What’s the deal with signature papers?

As Mike posted earlier today, signature papers for the Worcester 2011 election became available yesterday at the Election Commission. Should you be thinking of taking us up on running for office, that would be the second floor of City Hall.

What’s up with signature papers, anyway?

By signing a candidate’s papers you are petitioning the city to add that person’s name to the ballot in the fall election.  What you are signing (which is the second part of the below photo, not the first) says:

Whereas (candidate’s name) is a candidate for nomination for the office of (whatever the office is) for the term of two years, we, the undersigned, voters of the City of Worcester, duly qualified to vote for a candidate for said office, do hereby request the name of said (candidate’s name) as a candidate for nomination for said office be printed on the official ballot to be used at the preliminary election to be held on Tuesday, September 20th, 2011. We further state that we believe him/her to be of good moral character and qualified to perform the duties of the office.

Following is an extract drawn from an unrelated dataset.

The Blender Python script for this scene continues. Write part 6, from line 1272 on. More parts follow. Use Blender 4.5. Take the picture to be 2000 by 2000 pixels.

Yes, September 20th! That’s the scheduled primary, should we have one. If there aren’t enough candidates for one, all candidates are on the November 8 ballot instead.

Should you be approached to sign someone’s papers, they’ll ask if you’re registered to vote in the City of Worcester. If you are, then you can sign any at-large council candidate’s papers and any school committee candidate’s papers. They may more specifically ask if you are registered to vote in a particular district. Only voters within a district may petition for a district council candidate.

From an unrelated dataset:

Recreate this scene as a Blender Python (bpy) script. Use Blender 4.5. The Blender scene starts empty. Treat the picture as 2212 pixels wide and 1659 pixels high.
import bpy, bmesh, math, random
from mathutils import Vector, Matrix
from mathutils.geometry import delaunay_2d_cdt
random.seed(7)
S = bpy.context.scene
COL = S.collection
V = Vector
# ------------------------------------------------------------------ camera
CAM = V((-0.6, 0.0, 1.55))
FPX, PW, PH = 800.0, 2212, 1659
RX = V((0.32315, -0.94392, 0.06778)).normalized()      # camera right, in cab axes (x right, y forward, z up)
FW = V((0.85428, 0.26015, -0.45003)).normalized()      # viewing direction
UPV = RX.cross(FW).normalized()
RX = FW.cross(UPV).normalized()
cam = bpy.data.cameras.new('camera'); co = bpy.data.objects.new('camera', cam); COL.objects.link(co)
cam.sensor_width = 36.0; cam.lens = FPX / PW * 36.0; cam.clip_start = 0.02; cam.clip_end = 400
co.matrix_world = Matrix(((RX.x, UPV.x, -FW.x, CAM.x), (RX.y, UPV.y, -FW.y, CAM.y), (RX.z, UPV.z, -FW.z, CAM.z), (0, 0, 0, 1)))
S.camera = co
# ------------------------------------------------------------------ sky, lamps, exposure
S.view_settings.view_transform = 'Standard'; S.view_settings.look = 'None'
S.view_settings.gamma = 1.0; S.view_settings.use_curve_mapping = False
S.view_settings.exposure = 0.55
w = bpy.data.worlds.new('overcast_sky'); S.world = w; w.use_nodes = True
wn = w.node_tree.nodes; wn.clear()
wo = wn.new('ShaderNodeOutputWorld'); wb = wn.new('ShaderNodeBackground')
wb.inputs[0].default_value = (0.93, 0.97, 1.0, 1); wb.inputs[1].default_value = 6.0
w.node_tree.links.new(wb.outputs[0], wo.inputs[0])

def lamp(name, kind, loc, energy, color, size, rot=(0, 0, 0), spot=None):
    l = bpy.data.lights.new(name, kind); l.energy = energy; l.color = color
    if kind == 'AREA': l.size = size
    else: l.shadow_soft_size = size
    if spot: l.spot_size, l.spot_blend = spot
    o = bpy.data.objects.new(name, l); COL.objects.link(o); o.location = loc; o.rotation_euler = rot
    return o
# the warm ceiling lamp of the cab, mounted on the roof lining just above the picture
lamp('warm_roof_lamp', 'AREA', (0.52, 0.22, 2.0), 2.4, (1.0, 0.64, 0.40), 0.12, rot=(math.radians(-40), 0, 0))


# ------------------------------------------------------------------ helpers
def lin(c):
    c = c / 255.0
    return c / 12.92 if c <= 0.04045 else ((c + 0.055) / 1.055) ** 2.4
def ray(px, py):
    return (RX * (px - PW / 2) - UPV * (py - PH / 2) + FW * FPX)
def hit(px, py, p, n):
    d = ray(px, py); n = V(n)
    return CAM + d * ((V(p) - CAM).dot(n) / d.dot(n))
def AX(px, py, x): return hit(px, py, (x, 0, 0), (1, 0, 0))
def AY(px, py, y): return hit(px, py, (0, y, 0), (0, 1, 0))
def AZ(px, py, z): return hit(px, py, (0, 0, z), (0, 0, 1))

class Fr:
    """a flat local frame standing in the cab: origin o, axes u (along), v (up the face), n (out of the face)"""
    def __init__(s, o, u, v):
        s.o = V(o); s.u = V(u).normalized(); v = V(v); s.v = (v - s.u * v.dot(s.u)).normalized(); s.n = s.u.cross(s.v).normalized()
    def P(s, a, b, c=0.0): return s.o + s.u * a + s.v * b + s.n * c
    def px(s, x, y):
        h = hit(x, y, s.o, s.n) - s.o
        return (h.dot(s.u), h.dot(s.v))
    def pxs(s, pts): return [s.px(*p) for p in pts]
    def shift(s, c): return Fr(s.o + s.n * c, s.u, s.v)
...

To sign, you print then sign (lots of people get this backward) your name, fill out your address as of last January, write in your ward and precinct, write in your current address (if it’s changed), ward, and precinct. A few tips:

  • it’s okay if you don’t know your ward and precinct. Sure sign you’re dealing with a Worcester political geek: they know their ward and precinct. Leave it blank if you don’t know (don’t guess).
  • Write your name as you’re registered to vote. If you do most business under a married name, but vote under a maiden name, or use an initial, or something else, write down what’s in the voter register.
  • You can write “same” if your address hasn’t changed.
  • Only sign papers that have a name filled out in that above paragraph. If the first part (with the notarized signature) isn’t filled out, that’s less important (plenty of candidates do that last), but only sign papers when you know who you’re signing for!

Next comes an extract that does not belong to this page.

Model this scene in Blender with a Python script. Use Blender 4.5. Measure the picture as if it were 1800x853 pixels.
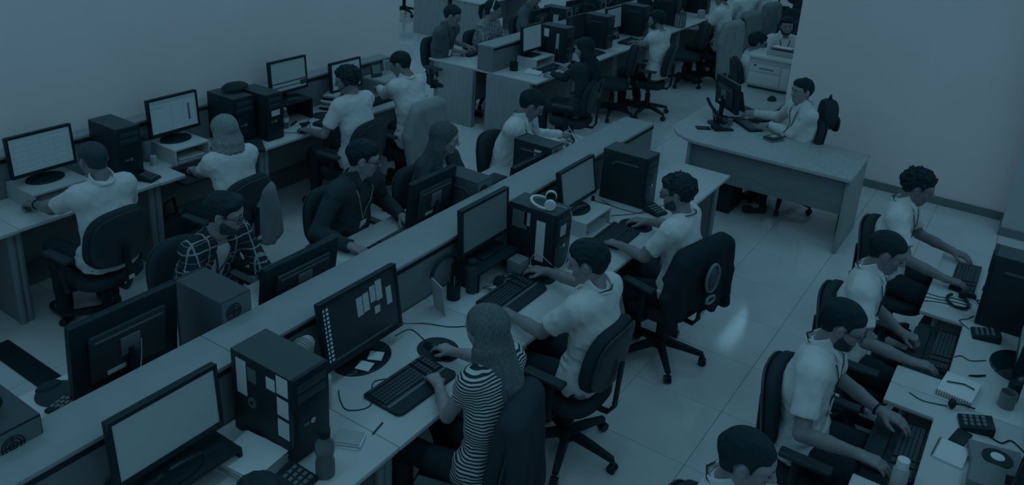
import bpy, bmesh, math, random
import numpy as np
from mathutils import Vector, Matrix

random.seed(7)
np.random.seed(7)
scene = bpy.context.scene
for o in list(bpy.data.objects):
    bpy.data.objects.remove(o)
COL = scene.collection
PI = math.pi

# ------------------------------------------------------------------ camera
CAM_H = 3.35
_y, _p, _r, _f = math.radians(32.7268), math.radians(20.2496), math.radians(3.46495), 1464.29
_fw = Vector((math.cos(_p) * math.cos(_y), math.cos(_p) * math.sin(_y), -math.sin(_p)))
_ri = _fw.cross(Vector((0, 0, 1))).normalized()
_up = _ri.cross(_fw)
_r1 = _ri * math.cos(_r) + _up * math.sin(_r)
_u1 = -_ri * math.sin(_r) + _up * math.cos(_r)
cam = bpy.data.cameras.new('camera')
cam.sensor_fit = 'HORIZONTAL'
cam.sensor_width = 36.0
cam.lens = _f / 1800 * 36
cam.shift_y = -(426.5 - 253) / 1800
cam.clip_end = 100
camo = bpy.data.objects.new('camera', cam)
m = Matrix((_r1, _u1, -_fw)).transposed().to_4x4()
m.translation = (0, 0, CAM_H)
camo.matrix_world = m
COL.objects.link(camo)
scene.camera = camo

# ------------------------------------------------------------------ light
scene.view_settings.view_transform = 'Standard'
scene.view_settings.look = 'None'
scene.view_settings.exposure = 0.0
scene.view_settings.gamma = 1.0
TINT = (0.335, 0.745, 1.0)                 # cool blue-green office light
world = bpy.data.worlds.new('world')
scene.world = world
world.use_nodes = True
bg = world.node_tree.nodes['Background']
bg.inputs[0].default_value = (*TINT, 1)
bg.inputs[1].default_value = 0.195
CEIL = 4.3
def area(name, x, y, sx, sy, power):
    l = bpy.data.lights.new(name, 'AREA')
    l.shape = 'RECTANGLE'
    l.size, l.size_y = sx, sy
    l.energy = power
    l.color = TINT
    o = bpy.data.objects.new(name, l)
    o.location = (x, y, CEIL - 0.06)
    COL.objects.link(o)
    return o
LAMPS = [(x, y) for x in (1.2, 4.2, 7.2, 12.4, 15.6) for y in (-1.0, 5.3, 8.0, 12.0)]
LAMPS = [(x, y) for x, y in LAMPS if not (y < 0 and x > 8)] + [(1.2, 2.6), (4.2, 2.6)]
for x, y in LAMPS:
    area('fluorescent_light', x, y, 2.4, 0.6, (4.2 if y == 5.3 and x < 5 else 7.0) if x < 8 else 2.8)

# ------------------------------------------------------------------ helpers
def new_obj(name, data, parent=None):
    o = bpy.data.objects.new(name, data)
    COL.objects.link(o)
    if parent is not None:
        o.parent = parent
    return o

def tag(o, label=None, cat=None, group=None, kind=None):
    if label: o['label'] = label
    if cat: o['category'] = cat
    if group: o['group'] = group
    if kind: o['kind'] = kind
    return o

def thing(name, label, cat, loc=(0, 0, 0), rz=0.0, group=None):
    o = new_obj(name, None)
    o.empty_display_size = 0.1
    o.location = loc
    o.rotation_euler = (0, 0, rz)
    return tag(o, label, cat, group)

def copy_tree(o, parent=None):
    c = o.copy()
    COL.objects.link(c)
    c.parent = parent
    for ch in list(o.children):
        copy_tree(ch, c)
    return c

class MB:
    """collects shapes, builds ONE mesh object"""
    def __init__(s):
        s.v = []; s.f = []; s.mi = []
    def add(s, vs, fs, mi=0):
        n = len(s.v)
        s.v += [tuple(v) for v in vs]
        s.f += [tuple(i + n for i in f) for f in fs]
        s.mi += [mi] * len(fs)
        return s
    def box(s, c, d, rz=0, mi=0, M=None, rx=0, ry=0):
        R = Matrix.Rotation(rz, 3, 'Z') @ Matrix.Rotation(ry, 3, 'Y') @ Matrix.Rotation(rx, 3, 'X')
        vs = []
        for z in (-1, 1):
            for x, y in ((-1, -1), (1, -1), (1, 1), (-1, 1)):
                p = R @ Vector((x * d[0] / 2, y * d[1] / 2, z * d[2] / 2)) + Vector(c)
                vs.append(p)
        return s.add(vs, [(3, 2, 1, 0), (4, 5, 6, 7), (0, 1, 5, 4), (1, 2, 6, 5), (2, 3, 7, 6), (3, 0, 4, 7)], mi)
    def b2(s, x0, x1, y0, y1, z0, z1, mi=0):
        return s.box(((x0 + x1) / 2, (y0 + y1) / 2, (z0 + z1) / 2), (x1 - x0, y1 - y0, z1 - z0), mi=mi)
    def prism(s, poly, z0, z1, mi=0, fn=None):
        n = len(poly)
        a = sum(poly[i][0] * poly[(i + 1) % n][1] - poly[(i + 1) % n][0] * poly[i][1] for i in range(n))
        if a < 0: poly = poly[::-1]
        fn = fn or (lambda x, y, z: (x, y, z))
        vs = [fn(x, y, z0) for x, y in poly] + [fn(x, y, z1) for x, y in poly]
        fs = [tuple(range(n - 1, -1, -1)), tuple(range(n, 2 * n))]
        fs += [(i, (i + 1) % n, n + (i + 1) % n, n + i) for i in range(n)]
        return s.add(vs, fs, mi)
    def lathe(s, prof, n=20, c=(0, 0, 0), mi=0, axis='z', sx=1, sy=1, cap=True):
        vs = []
        for r, z in prof:
            for k in range(n):
                a = 2 * PI * k / n
                p = (r * math.cos(a) * sx, r * math.sin(a) * sy, z)
                if axis == 'x': p = (p[2], p[0], p[1])
                if axis == 'y': p = (p[1], p[2], p[0])
                vs.append((p[0] + c[0], p[1] + c[1], p[2] + c[2]))
        fs = []
        for j in range(len(prof) - 1):
            for k in range(n):
                fs.append((j * n + k, j * n + (k + 1) % n, (j + 1) * n + (k + 1) % n, (j + 1) * n + k))
        if cap:
            fs.append(tuple(range(n - 1, -1, -1)))
            fs.append(tuple((len(prof) - 1) * n + k for k in range(n)))
        return s.add(vs, fs, mi)
    def cyl(s, c, r, h, n=16, r2=None, axis='z', mi=0):
        return s.lathe([(r, 0), (r if r2 is None else r2, h)], n, c, mi, axis)
    def tube(s, pts, r, n=8, mi=0, closed=False, flat=1.0):
        pts = [Vector(p) for p in pts]
        m_ = len(pts)
        rs = r if isinstance(r, (list, tuple)) else [r] * m_
        vs = []
        prev = None
        for i, p in enumerate(pts):
            if closed: t = (pts[(i + 1) % m_] - pts[i - 1])
            else: t = pts[min(i + 1, m_ - 1)] - pts[max(i - 1, 0)]
            t = t.normalized() if t.length > 1e-9 else Vector((0, 0, 1))
            ref = prev if prev is not None else (Vector((0, 0, 1)) if abs(t.z) < 0.9 else Vector((1, 0, 0)))
            a = (ref - t * ref.dot(t))
            if a.length < 1e-6: a = Vector((1, 0, 0)) - t * t.x
            a.normalize(); b = t.cross(a); prev = a
            for k in range(n):
                w = 2 * PI * k / n
                vs.append(p + a * math.cos(w) * rs[i] * flat + b * math.sin(w) * rs[i])
        fs = []
        for i in range(m_ if closed else m_ - 1):
            j = (i + 1) % m_
            for k in range(n):
                fs.append((i * n + k, i * n + (k + 1) % n, j * n + (k + 1) % n, j * n + k))
        if not closed:
            fs.append(tuple(range(n - 1, -1, -1)))
            fs.append(tuple((m_ - 1) * n + k for k in range(n)))
        return s.add(vs, fs, mi)
    def ball(s, c, r, n=12, mi=0, half=False):
        r = (r, r, r) if not isinstance(r, (tuple, list)) else r
        prof = []
        m_ = n // 2
        for i in range(m_ + 1):
            a = -PI / 2 + PI * i / m_
            if half and a < 0: a = 0
            prof.append((max(math.cos(a), 0.001), math.sin(a)))
        vs = []
        for rr, z in prof:
            for k in range(n):
                w = 2 * PI * k / n
                vs.append((c[0] + rr * math.cos(w) * r[0], c[1] + rr * math.sin(w) * r[1], c[2] + z * r[2]))
        fs = [(j * n + k, j * n + (k + 1) % n, (j + 1) * n + (k + 1) % n, (j + 1) * n + k) for j in range(m_) for k in range(n)]
        fs.append(tuple(range(n - 1, -1, -1))); fs.append(tuple(m_ * n + k for k in range(n)))
        return s.add(vs, fs, mi)
    def pillow(s, a, b, t, n=28, p=3.0, bow=0.0, c=(0, 0, 0), M=None, taper=0.0, mi=0):
        """rounded cushion: superellipse a x b in XZ, thickness t along Y, bowed"""
        rings = [(-0.5, 0.82), (-0.42, 0.93), (-0.2, 0.995), (0.2, 0.995), (0.42, 0.93), (0.5, 0.82), (0.52, 0.45)]
        rings = [(-0.52, 0.45)] + rings
        vs = []
        for y, sc in rings:
            for k in range(n):
                w = 2 * PI * k / n
                cx, cz = math.cos(w), math.sin(w)
                x = math.copysign(abs(cx) ** (2 / p), cx) * a * sc
                z = math.copysign(abs(cz) ** (2 / p), cz) * b * sc
                x *= 1 + taper * z / b
                v = Vector((x, y * t + bow * x * x / a / a, z))
                if M is not None: v = M @ v
                vs.append(v + Vector(c))
        fs = [tuple(range(n)), tuple((len(rings) - 1) * n + k for k in range(n - 1, -1, -1))]
        for j in range(len(rings) - 1):
            for k in range(n):
                fs.append((j * n + (k + 1) % n, j * n + k, (j + 1) * n + k, (j + 1) * n + (k + 1) % n))
        return s.add(vs, fs, mi)
    def mesh(s, name, mats, bevel=0.0, seg=2, angle=40, smooth=True):
        me = bpy.data.meshes.new(name)
        me.from_pydata(s.v, [], s.f)
        for m_ in (mats if isinstance(mats, (list, tuple)) else [mats]):
            me.materials.append(m_)
        if any(s.mi):
            me.polygons.foreach_set('material_index', s.mi)
        bm = bmesh.new(); bm.from_mesh(me)
        bmesh.ops.recalc_face_normals(bm, faces=bm.faces)
        if bevel > 0:
            es = [e for e in bm.edges if len(e.link_faces) == 2 and e.calc_face_angle(0) > 0.6]
            bmesh.ops.bevel(bm, geom=es, offset=bevel, segments=seg, affect='EDGES', profile=0.5, clamp_overlap=True)
        bm.to_mesh(me); bm.free()
        if smooth:
            me.polygons.foreach_set('use_smooth', [True] * len(me.polygons))
            me.set_sharp_from_angle(angle=math.radians(angle))
        return me
    def build(s, name, mats, parent=None, bevel=0.0, seg=2, angle=40, smooth=True):
        return new_obj(name, s.mesh(name, mats, bevel, seg, angle, smooth), parent)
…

A candidate for at-large council or school committee must gather 300 certified signatures of Worcester voters to make the ballot; a district candidate must gather 100 certified signatures of that district’s voters to make the ballot. “Certified” signatures mean that they’ve been checked out by the Election Commission; they’ve been able to decipher what is written, and the person is registered to vote (and to vote where they’ve said).

Candidates have until July 26 at 5 pm to gather signatures.